To fail at that job is a crime, he believes. He's recently taken his certainty to court, suing Justin Robinson's parents for, essentially, being bad parents.

….In addition to his civil suit, Anthony is urging a change in criminal law. Dubbed "Autumn's Law," at the moment it is just an idea — a Change.org petition, which currently falls 12,000 signatures short of its 20,000 goal. Its point is simple: If parents knew they would go to jail for their parenting, Anthony says, they would do a better job.

Bold face mine, because: Really? Not that we don't try to keep our kids on the straight and narrow —99.999 percent of us parents do—but it is obviously impossible to control our children's every move. What's more, we shouldn't want to live in a society that requires this.

Criminalizing parents for raising law-breaking children would not only reinforce the idea that good parents are always on top of their kids (even in their teens), it would also enshrine "worst-first thinking" as the law of the land: If parents aren't constantly imagining the worst-case scenario first—"Gee, my son seems moody today.
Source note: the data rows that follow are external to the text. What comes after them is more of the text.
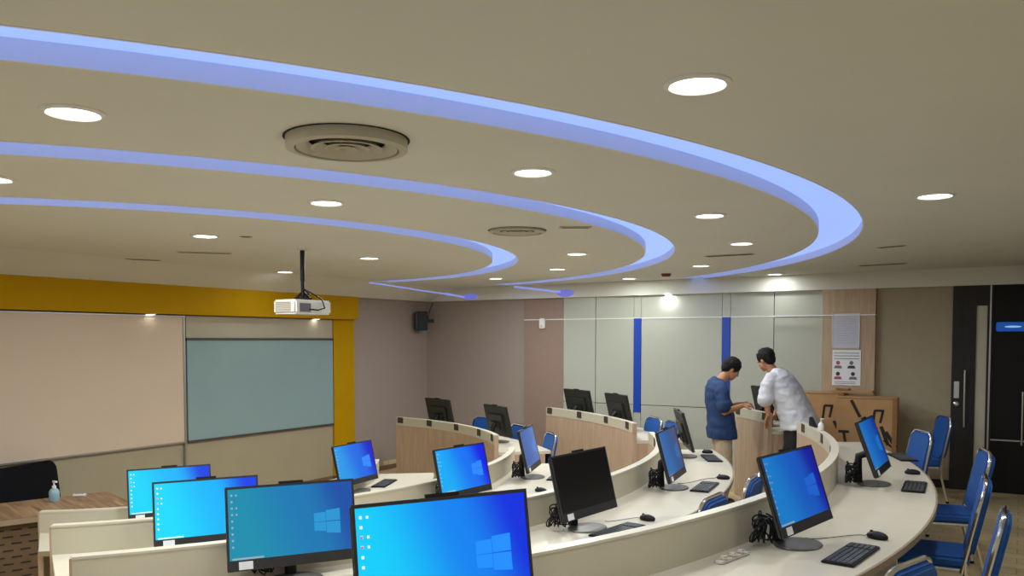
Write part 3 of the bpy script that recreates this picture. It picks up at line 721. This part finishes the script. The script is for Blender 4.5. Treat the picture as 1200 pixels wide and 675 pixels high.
rchair(7.60, 22.8, 0, 'blue chair at the far curve of the outer desk, behind the farthest keyboard', 6)
chair(-1.0, 10.30, 0, 114, 'blue chair standing by the far wall right beside the dark door')
rchair(6.10, 11.5, -.14, 'blue chair pushed under the third desk, farthest of three seen from the side')
rchair(6.12, 4.6, -.14, 'blue chair pushed under the third desk, middle of three seen from the side')
rchair(6.10, -3.2, -.14, 'blue chair pushed under the third desk, lowest chrome back above the outer partition')
rchair(4.30, 46.5, -.28, 'blue chair at the right end of the far corner desk, left of the oak front')
rchair(4.32, 60, -.28, 'blue chair half hidden behind the black monitor on the far corner desk')
rchair(4.55, 74.5, -.28, 'blue chair between the two black monitor backs of the far corner desk')
rchair(5.76, 48.3, -.14, 'blue chair at the right end of the far oak desk below the cream board')
rchair(5.76, 43.2, -.14, 'dark shaded blue chair tucked under the end of the far oak desk')
rchair(3.10, 26.5, -.46, 'blue chair behind the innermost desk, only its back tip beside a keyboard')

# ------------------------------------------------------------------ teacher's desk
TA = rad(-17)
o = thing('teacher_desk', (-7.36, 3.66, -.46), TA, 'brown teacher desk with striped wood top and perforated front at the lower left', 'desk')
b = MB(); b.box(-.42, .42, -1.0, .97, .775, .80); ob('desktop', b.mesh('desktop', M['zebra'], bevel=.003), o)
b = MB(); b.box(.405, .425, -1.0, .97, .755, .80); ob('front_edge', b.mesh('front_edge', M['edge']), o)
b = MB(); b.box(.33, .355, -.96, .86, .02, .775); ob('front_panel', b.mesh('front_panel', M['brownpanel']), o)
b = MB()
for r_ in range(12):
    for c in range(14):
        y = -.92+c*.125+(r_ % 2)*.062; z = .08+r_*.056
        if y+.075 < .85: b.box(.354, .358, y, y+.075, z, z+.012)
ob('slits', b.mesh('slits', M['slit']), o)
for y in (-.96, .83):
    b = MB(); b.box(-.38, .33, y, y+.03, 0, .775); ob('side_panel', b.mesh('side_panel', M['brownpanel']), o)
bottle(-7.42, 4.16, .34, 1.05, 'hand sanitizer pump bottle standing on the teacher desk', M['gel'], M['white'])
o = thing('remote_control', (-7.46, 4.42, .341), rad(40), 'small white remote lying near the end of the teacher desk', 'remote')
b = MB(); b.box(-.06, .06, -.022, .022, 0, .022); ob('case', b.mesh('case', M['white'], bevel=.008), o)
b = MB()
for k in range(4): b.box(-.04+k*.02, -.028+k*.02, -.01, .01, .0215, .0235)
ob('buttons', b.mesh('buttons', M['ink']), o)
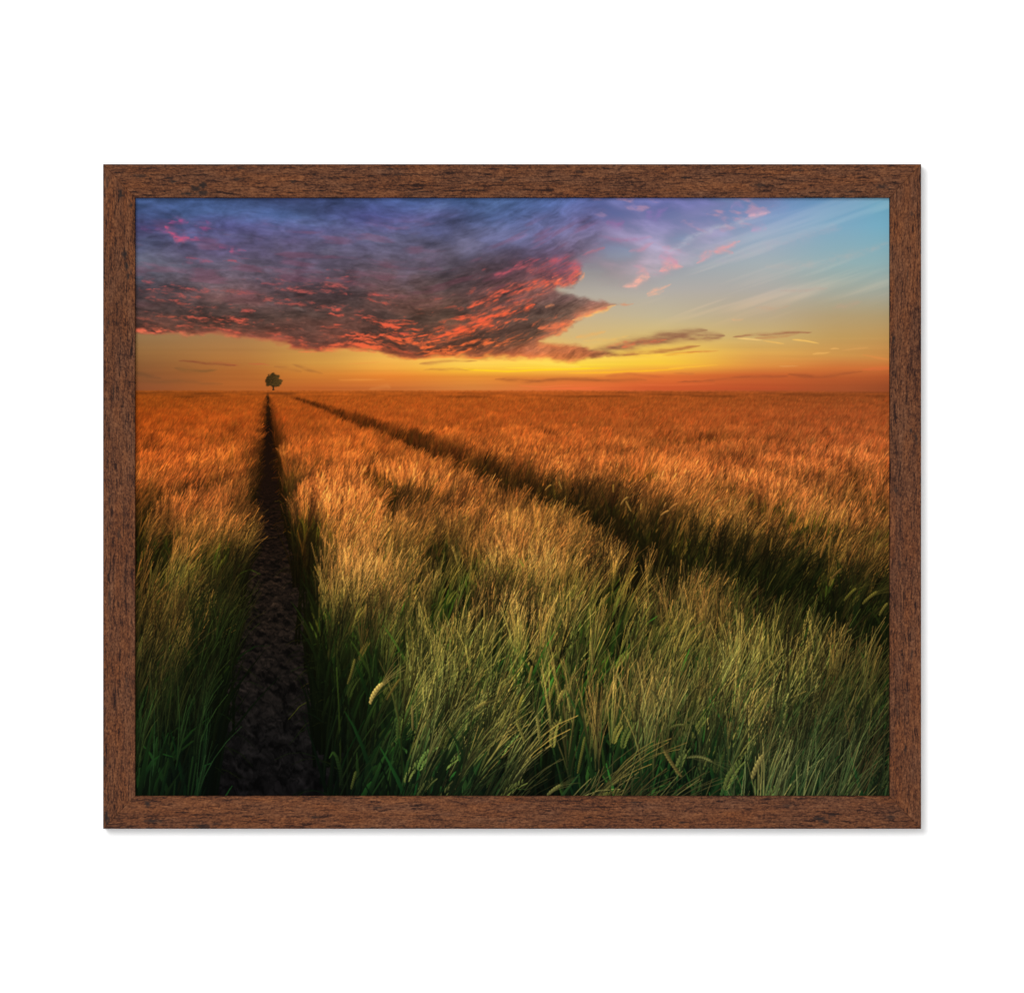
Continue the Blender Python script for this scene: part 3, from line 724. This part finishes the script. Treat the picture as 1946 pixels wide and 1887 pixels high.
def paint_picture():
    rng = np.random.RandomState(5)
    Ww = int(round((X1 - X0) * SS)); Hh = int(round((Y1 - Y0) * SS))
    gx = ((np.arange(Ww) + .5) / SS + X0).astype(np.float32); gy = ((np.arange(Hh) + .5) / SS + Y0).astype(np.float32)
    img = np.zeros((Hh, Ww, 3), np.float32)
    hrow = int((HOR + 6 - Y0) * SS)
    x, y = np.meshgrid(gx, gy[:hrow])
    img[:hrow] = paint_sky(x, y)
    # land: far pile, then soil, then plants
    h0 = int((HOR + 0.0 - Y0) * SS)
    x, y = np.meshgrid(gx, gy[h0:])
    land = paint_soil(x, y)
    d = K / np.maximum(y - HOR, 0.8); Xl = (x - VPX) * d / K
    pile = table(AWN, x, y) * 0.86 + table(GRN, x, y) * 0.14
    yy = np.log(np.maximum(y - HOR, 0.6)) * 13
    pile = pile * (1 + 0.10 * fbm((x - y * 0.5) / 2.2, (y - HOR) / (1.2 + (y - HOR) * .06), 707, 2)[..., None])
    pile = pile * (1 + 0.13 * fbm(x / 70, yy * 0.5, 715, 4)[..., None])
    pile = pile * (1 + 0.16 * fbm(x / 34, yy * 0.55, 701, 5)[..., None] + 0.09 * fbm((x - y * 0.4) / 4, yy * 1.6, 705, 3)[..., None])
    dk = fbm(x / 90, yy * 0.28, 711, 4)
    pile = pile * (1 - 0.34 * sstep(0.15, 0.75, dk) * sstep(75, 20, y - HOR) * sstep(1, 6, y - HOR))[..., None]
    t1 = sstep(0.30, 0.16, np.abs(Xl)) * sstep(3, 16, y - HOR)
    t2 = sstep(1.95, 2.1, Xl) * sstep(3.5, 2.9, Xl) * sstep(12, 26, y - HOR)
    fade = sstep(70, 34, y - HOR)
    dark = np.array([24, 14, 5], np.float32)
    pile = pile * (1 - 0.9 * np.maximum(t1, t2 * .8)[..., None]) + dark * 0.9 * np.maximum(t1, t2 * .8)[..., None]
    land = land * (1 - fade[..., None]) + pile * fade[..., None]
    ragged = np.clip((y - HOR - 0.6 * fbm(x / 6, x * 0, 721, 3) + 0.2 - 1.2 * sstep(1450, 1690, x)) / (3.2 + 2.0 * sstep(1100, 1690, x)), 0, 1)[..., None]
    img[h0:] = np.where((y < HOR + 6)[..., None], img[h0:] * (1 - ragged) + land * ragged, land)
    hz = 0.38 * np.exp(-np.maximum(y - HOR, 0) / 7.0)[..., None]
    img[h0:] = img[h0:] * (1 - hz) + table([(257, [(740, (160, 84, 40))]), (700, [(740, (204, 108, 46))]), (1100, [(740, (214, 104, 54))]), (1690, [(740, (156, 78, 42))])], x, y) * hz
    paint_field(img, rng)
    # the crop softens towards the distance (it sways during the exposure)
    ya, yb = h0 + int(4 * SS), int((1500 - Y0) * SS)
    w = (0.42 * sstep(1500, 1250, gy[ya:yb]) + 0.38 * sstep(1150, 850, gy[ya:yb]))[:, None, None]
    w = w * (1 - sstep(0.30, 0.24, np.abs((gx[None] - VPX) / np.maximum(gy[ya:yb, None] - HOR, 2) * (1 + HC)))[..., None])
    src = img[ya - 4:yb + 4].copy()
    soft = sum(np.roll(src, (j, -j // 2), (0, 1)) for j in (-3, -2, -1, 0, 1, 2, 3)) / 7
    img[ya:yb] = img[ya:yb] * (1 - w) + soft[4:-4] * w
    # printing curve of the near crop: deep shadows, clear tips
    ya = int((840 - Y0) * SS)
    k = sstep(840, 1080, gy[ya:])[:, None, None]
    nr = img[ya:]
    lum = np.clip(nr.max(-1, keepdims=True), 4, 255)
    img[ya:] = nr * ((1 - k) + k * np.clip((lum / 120) ** 0.16, 0.86, 1.03) * (1.0 - 0.06 * sstep(1450, 1690, gx)[None, :, None]))
    paint_ears(img, rng)
    # the lone tree on the horizon
    tr = np.random.RandomState(8)
    def blot(ex, ey, rr, c):
        xa, xb = int((ex - rr - X0) * SS), int((ex + rr - X0) * SS) + 1
        ya, yb = int((ey - rr - Y0) * SS), int((ey + rr - Y0) * SS) + 1
        img[ya:yb, xa:xb] = c
    for a in np.linspace(-1.25, 1.25, 11):                     # limbs
        L = 12 + 4 * tr.rand()
        for q in np.linspace(0, 1, 30):
            blot(519 + math.sin(a) * L * q + 1.0 * math.sin(q * 5 + a), 735 - math.cos(a * .8) * L * 1.15 * q, 0.55 * (1.2 - q), np.array([50, 36, 20], np.float32))
    for yy in np.arange(730, 742, 0.5):
        hw = 1.1 + (1.0 if yy > 739.5 else 0)
        img[int((yy - Y0) * SS), int((519 - hw - X0) * SS):int((519 + hw - X0) * SS) + 1] = (52, 36, 20)
    tufts = []
    for k in range(66):
        a = tr.rand() * 2 * math.pi; r = math.sqrt(tr.rand())
        cx_, cy_ = 519.6 + 13.2 * r * math.cos(a), 723.6 + 12.0 * r * math.sin(a)
        if cy_ > 730: cx_ = 519.6 + (cx_ - 519.6) * 1.12
        if cy_ > 731 and abs(cx_ - 519) < 4.5: continue
        tufts.append((cx_, cy_, 2.0 + 2.0 * tr.rand()))
    for cx_, cy_, rad_ in tufts:
        for k in range(34):
            a = tr.rand() * 2 * math.pi; r = math.sqrt(tr.rand()) * rad_ * 1.15
            lum = 0.80 + 0.5 * tr.rand() + 0.014 * (cx_ - 519)
            blot(cx_ + r * math.cos(a), cy_ + r * 0.8 * math.sin(a), 0.25 + 0.5 * tr.rand(), np.array([64, 47, 21], np.float32) * lum)
    # ink dots -> finished print
    Hh2, Ww2 = Hh // 2 * 2, Ww // 2 * 2
    img = np.clip(img[:Hh2, :Ww2], 0, 255) / 255.0
    lin = np.where(img <= 0.04045, img / 12.92, ((img + 0.055) / 1.055) ** 2.4)
    lin = lin.reshape(Hh2 // 2, 2, Ww2 // 2, 2, 3).mean((1, 3))
    return lin.astype(np.float32)

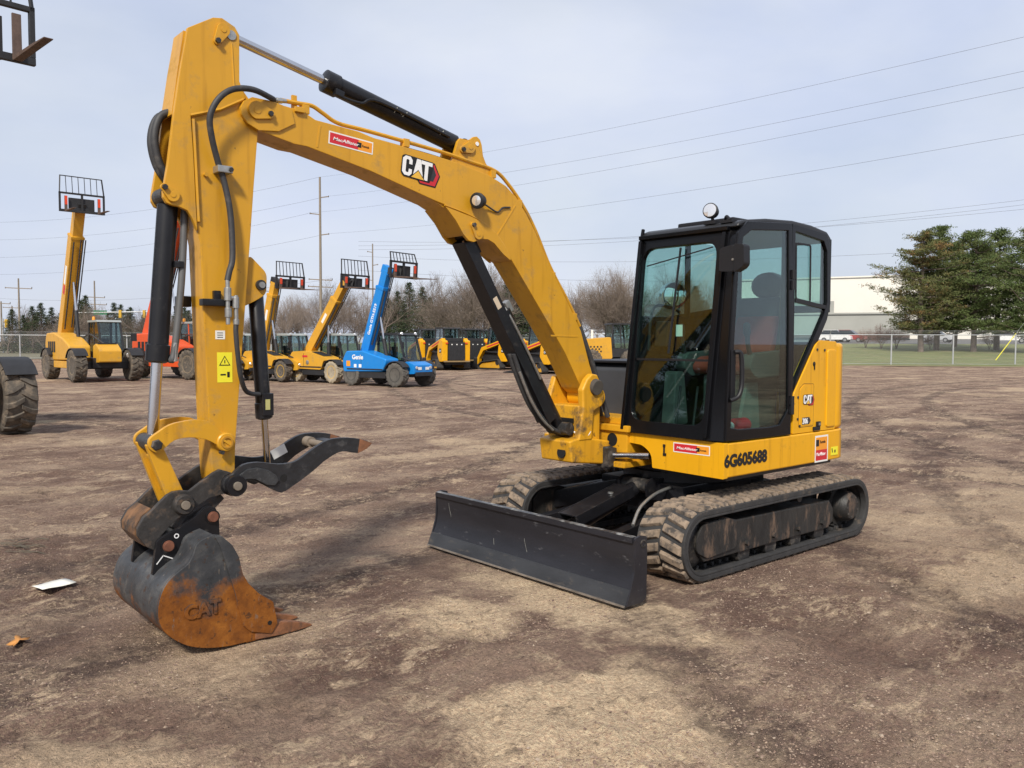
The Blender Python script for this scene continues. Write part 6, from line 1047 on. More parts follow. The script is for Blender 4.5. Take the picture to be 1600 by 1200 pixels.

I hope he doesn't stab his playdate"—they would be guilty of not paying enough attention.

A policy like "Autumn's Law" should also seem ridiculous when anyone considers brothers like David and Ted Kaczynski. One was the Unabomber. One turned him in. If the parents created the murderer, how did they also create his brother, who worked as a youth counselor and then, after making the difficult decision to turn his brother in, became an anti-death penalty activist and eventually director of a Tibetan Buddhist monastery?

Parents cannot program their children or predict their every move. So while I can't even imagine the sorrow and horror that Autumn's parents have gone though, I hope they do not win their lawsuit. Parents already face enough criticism and blame for their child-rearing. ("Why did he eat the extra cookie?" "Why is he so scared to eat one extra cookie?") Heaping more criticism and blame on them will not make them parent better. It will only make them more paranoid.

That's not a quality most parents today are lacking.